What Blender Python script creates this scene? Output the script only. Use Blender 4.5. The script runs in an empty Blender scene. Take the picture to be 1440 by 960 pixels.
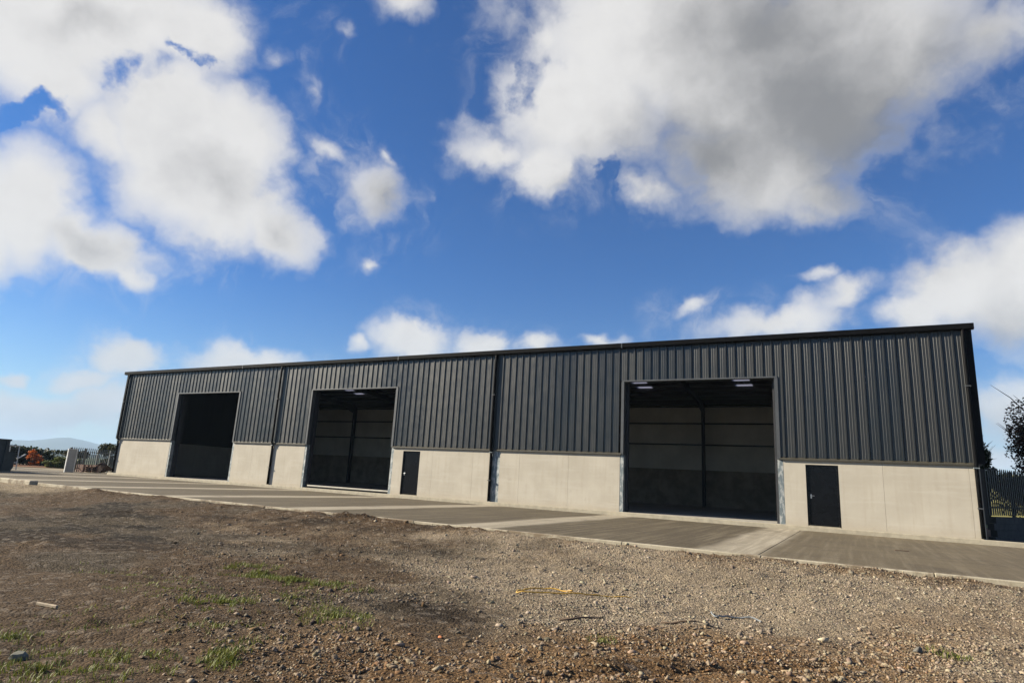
import bpy, math, random
import numpy as np
from mathutils import Matrix, Vector

random.seed(7)
rng = np.random.default_rng(11)
S = bpy.context.scene
COL = S.collection

# ------------------------------------------------------------------ camera
FW = Vector((-0.4753553, 0.8524206, 0.21775322))
RT = Vector((0.87793808, 0.47566143, 0.05450626))
UP = Vector((0.05711455, -0.21708368, 0.97448068))
CAM = Vector((0.0, -25.242, 1.0355))
cd = bpy.data.cameras.new("camera")
cd.sensor_width = 36.0
cd.lens = 21.7166
cd.clip_start = 0.05
cd.clip_end = 40000
cam = bpy.data.objects.new("camera", cd)
m = Matrix((RT, UP, -FW)).transposed().to_4x4()
m.translation = CAM
cam.matrix_world = m
COL.objects.link(cam)
S.camera = cam

S.view_settings.view_transform = 'Standard'
S.view_settings.look = 'None'
S.view_settings.gamma = 1
S.view_settings.use_curve_mapping = False
S.view_settings.exposure = EXPOSURE = 1.35
S.cycles.use_denoising = True
S.cycles.max_bounces = 8
S.cycles.volume_bounces = 0

# ------------------------------------------------------------------ sun
SUN_TH, SUN_EL = math.radians(24), math.radians(26)
sdir = Vector((-math.cos(SUN_TH) * math.cos(SUN_EL), -math.sin(SUN_TH) * math.cos(SUN_EL), math.sin(SUN_EL)))
sl = bpy.data.lights.new("sun", 'SUN')
sl.energy = 5.0
sl.angle = math.radians(0.5)
sl.color = (1.0, 0.90, 0.73)
sun = bpy.data.objects.new("sun", sl)
sun.rotation_euler = sdir.to_track_quat('Z', 'Y').to_euler()
sun.location = (-40, -60, 60)
COL.objects.link(sun)

# ------------------------------------------------------------------ node helpers
class NT:
    def __init__(s, tree):
        s.t = tree
        s.t.nodes.clear()
    def n(s, typ, **kw):
        nd = s.t.nodes.new(typ)
        for k, v in kw.items():
            setattr(nd, k, v)
        return nd
    def link(s, a, b):
        s.t.links.new(a, b)
    def put(s, sock, v):
        if isinstance(v, (int, float, tuple, list)):
            sock.default_value = v
        else:
            s.link(v, sock)
    def math(s, op, a, b=None, c=None, clamp=False):
        nd = s.n('ShaderNodeMath', operation=op, use_clamp=clamp)
        for i, v in enumerate((a, b, c)):
            if v is not None:
                s.put(nd.inputs[i], v)
        return nd.outputs[0]
    def vmath(s, op, a, b=None):
        nd = s.n('ShaderNodeVectorMath', operation=op)
        s.put(nd.inputs[0], a)
        if b is not None:
            if op == 'SCALE':
                s.put(nd.inputs['Scale'], b)
            else:
                s.put(nd.inputs[1], b)
        return nd.outputs['Value'] if op in ('LENGTH', 'DOT_PRODUCT') else nd.outputs[0]
    def mix(s, f, a, b, typ='MIX'):
        nd = s.n('ShaderNodeMix', data_type='RGBA', blend_type=typ)
        s.put(nd.inputs[0], f)
        s.put(nd.inputs[6], a if not isinstance(a, tuple) else (*a[:3], 1))
        s.put(nd.inputs[7], b if not isinstance(b, tuple) else (*b[:3], 1))
        return nd.outputs[2]
    def ramp(s, v, lo, hi, a=0.0, b=1.0, smooth=True):
        nd = s.n('ShaderNodeMapRange', interpolation_type='SMOOTHSTEP' if smooth else 'LINEAR')
        s.put(nd.inputs['Value'], v)
        nd.inputs['From Min'].default_value = lo
        nd.inputs['From Max'].default_value = hi
        nd.inputs['To Min'].default_value = a
        nd.inputs['To Max'].default_value = b
        return nd.outputs[0]
    def noise(s, vec, scale, detail=4, rough=0.55, dist=0.0, color=False):
        nd = s.n('ShaderNodeTexNoise')
        if vec is not None:
            s.link(vec, nd.inputs['Vector'])
        nd.inputs['Scale'].default_value = scale
        nd.inputs['Detail'].default_value = detail
        nd.inputs['Roughness'].default_value = rough
        nd.inputs['Distortion'].default_value = dist
        return nd.outputs['Color' if color else 'Fac']
    def mapping(s, vec, scale=(1, 1, 1), loc=(0, 0, 0)):
        nd = s.n('ShaderNodeMapping')
        s.link(vec, nd.inputs['Vector'])
        nd.inputs['Scale'].default_value = scale
        nd.inputs['Location'].default_value = loc
        return nd.outputs[0]

# ------------------------------------------------------------------ sky with clouds
w = bpy.data.worlds.new("World")
S.world = w
w.use_nodes = True
T = NT(w.node_tree)
out = T.n('ShaderNodeOutputWorld')
bg = T.n('ShaderNodeBackground')
T.link(bg.outputs[0], out.inputs[0])
BGS = 0.05
bg.inputs['Strength'].default_value = BGS
sky = T.n('ShaderNodeTexSky', sky_type='NISHITA')
sky.sun_disc = False
sky.sun_elevation = SUN_EL
sky.sun_rotation = math.atan2(sdir.x, sdir.y)
sky.air_density = 1.0
sky.dust_density = 0.4
sky.ozone_density = 2.2
tc = T.n('ShaderNodeTexCoord')
D = tc.outputs['Generated']
sep = T.n('ShaderNodeSeparateXYZ')
T.link(D, sep.inputs[0])
elev = sep.outputs['Z']
# warm-white balance of the camera and a deeper zenith
tint = T.mix(T.ramp(elev, 0.0, 0.34), (0.56, 0.75, 0.97), (0.215, 0.53, 0.955))
skyc = T.mix(1.0, sky.outputs[0], tint, 'MULTIPLY')

# cloud lumps: azimuth and elevation frames in the sky, angular half sizes, strength
FPX = 868.66
def pix_dir(x, y):
    return (FW + RT * ((x - 720) / FPX) - UP * ((y - 480) / FPX)).normalized()
def blob_frame(x, y, rx, ry, rot=0.0):
    c = pix_dir(x, y)
    t1 = c.cross(Vector((0, 0, 1))).normalized()
    t2 = c.cross(t1).normalized()
    r = math.radians(rot)
    a = pix_dir(x + rx * math.cos(r), y + rx * math.sin(r)) - pix_dir(x - rx * math.cos(r), y - rx * math.sin(r))
    b = pix_dir(x - ry * math.sin(r), y + ry * math.cos(r)) - pix_dir(x + ry * math.sin(r), y - ry * math.cos(r))
    J = np.array([[a.dot(t1), b.dot(t1)], [a.dot(t2), b.dot(t2)]]) / 2
    U, sv, _ = np.linalg.svd(J)
    e1 = t1 * float(U[0, 0]) + t2 * float(U[1, 0])
    e2 = t1 * float(U[0, 1]) + t2 * float(U[1, 1])
    e3 = e1.cross(e2)
    M = Matrix((e1, e2, e3)).transposed()
    return c, M.to_euler(), (float(sv[0]), float(sv[1]), 0.5)
def blob(vec, spec):
    c, e, sc = blob_frame(*spec[:5])
    nd = T.n('ShaderNodeMapping', vector_type='TEXTURE')
    T.link(vec, nd.inputs['Vector'])
    nd.inputs['Location'].default_value = c
    nd.inputs['Rotation'].default_value = e
    nd.inputs['Scale'].default_value = sc
    ln = T.vmath('LENGTH', nd.outputs[0])
    return T.math('MULTIPLY_ADD', ln, -max(spec[5], 0.62), spec[5])
def field(vec, specs, k=0.12):
    acc = None
    for sp in specs:
        b = blob(vec, sp)
        acc = b if acc is None else T.math('SMOOTH_MAX', acc, b, k)
    return acc
# x, y, half width, half height, tilt, strength
CL = [
    (110, 30, 270, 120, 0, 1.0), (280, 55, 85, 85, 20, 0.8), (50, 110, 110, 70, 20, 0.8), (240, 180, 130, 95, 20, 1.0),
    (285, 265, 150, 100, 25, 1.0), (335, 215, 90, 90, 0, 0.9), (385, 320, 75, 50, 25, 0.8), (140, 190, 70, 40, 30, 0.6),
    (30, 290, 95, 90, 30, 1.0), (120, 345, 95, 48, 28, 0.9), (168, 385, 40, 22, 20, 0.6), (-60, 320, 100, 80, 10, 0.9),
    (528, 255, 80, 64, 25, 0.46), (462, 205, 60, 28, 20, 0.28), (395, 75, 45, 60, 60, 0.22), (450, 125, 50, 24, 50, 0.14),
    (560, 6, 55, 36, 0, 0.42), (526, 363, 26, 22, 0, 0.38), (480, 40, 60, 25, 40, 0.10), (545, 205, 40, 24, 60, 0.28),
    (930, 50, 230, 140, 0, 1.0), (1080, 130, 240, 130, 10, 1.0), (1190, 70, 190, 130, 0, 1.0), (1060, 235, 150, 70, 5, 0.9),
    (820, 150, 130, 110, 30, 0.9), (775, 240, 65, 62, 40, 0.8), (700, 208, 75, 36, 15, 0.6), (765, 40, 60, 60, 30, 0.5),
    (1385, 55, 120, 75, 0, 0.42), (1150, 275, 110, 40, 0, 0.5), (905, 275, 80, 36, 0, 0.36),
    (1345, 400, 105, 62, 0, 1.0), (1430, 410, 110, 80, 0, 1.0), (1285, 430, 60, 45, 0, 0.7), (1440, 575, 75, 45, 0, 0.9),
    (1400, 640, 60, 28, 0, 0.6), (1470, 660, 90, 40, 0, 0.7),
    (1095, 450, 120, 34, -8, 0.52), (1185, 405, 75, 26, -28, 0.46), (980, 430, 60, 20, -10, 0.36), (1150, 385, 50, 16, -10, 0.28),
    (580, 485, 62, 36, 0, 0.8), (672, 490, 42, 22, 0, 0.7), (742, 490, 46, 16, 0, 0.6), (845, 483, 42, 12, 0, 0.5), (508, 495, 18, 18, 0, 0.5),
    (180, 498, 58, 26, 5, 0.8), (118, 524, 62, 18, 0, 0.7), (345, 505, 95, 26, 8, 0.8), (10, 522, 28, 13, 0, 0.6),
    (65, 572, 150, 36, 4, 0.75), (150, 560, 80, 34, 0, 0.6), (20, 596, 160, 20, 3, 0.6), (-80, 560, 120, 40, 0, 0.7),
]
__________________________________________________
--- Short task ---
Transcribe the opening line of the listing above, please, and every line after it through the line with "COL = S.collection", word for word, without pictures.

--- Result of this task ---
What Blender Python script creates this scene? Output the script only. Use Blender 4.5. The script runs in an empty Blender scene. Take the picture to be 1440 by 960 pixels.
import bpy, math, random
import numpy as np
from mathutils import Matrix, Vector

random.seed(7)
rng = np.random.default_rng(11)
S = bpy.context.scene
COL = S.collection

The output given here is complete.